Review:
Once again, William G. Mayer has assembled a collection of the top scholarship on the presidential selection process that will prove invaluable to neophytes and specialists, alike. This collection breaks new ground on the dynamics of the nomination contest, candidate fund-raising and televised advertising, as well as media coverage. Discussions of the Iowa caucuses and African Americans in the nomination process are especially timely for the 2008 cycle. The collection is valuable as a resource for following the 2008 contests and for understanding how the modern process has evolved both since 1968 and 1996.--Joseph A. Pika, University of Delaware
In the drama it offers to political devotees, and the consequences it will likely impose on the entire nation, the 2008 presidential election is plainly history in the making. As a political journalist, I am enormously impressed by the roster of people William Mayer has assembled to ponder the hard questions posed by 2008, and by the answers in these pages.
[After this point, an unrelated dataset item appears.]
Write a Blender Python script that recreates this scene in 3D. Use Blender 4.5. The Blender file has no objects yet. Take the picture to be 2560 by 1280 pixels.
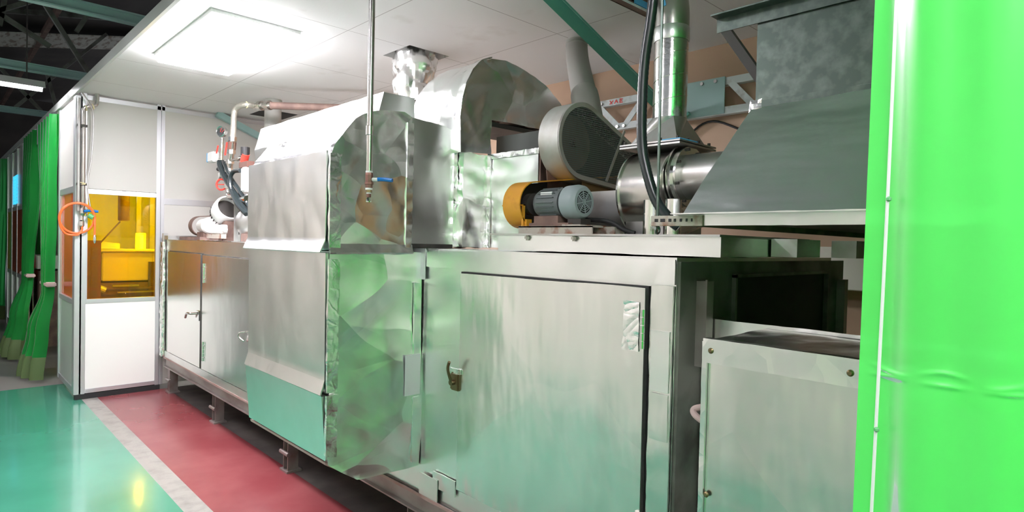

These are voices respected in dual arenas--well known in their discipline, and well known to political journalists like me who to turn to them for analytical perspective on the daily rush of news.--John F. Harris, Editor in chief, Politico.com, Author, The Survivor: Bill Clinton in the White House
Synopsis:
Discusses the presidential election process with eight chapters that cover such topics as how television covers the nomination process, the origins of the presidential selection process, and nomination finance in the post-Bipartisan Campaign Reform Act era.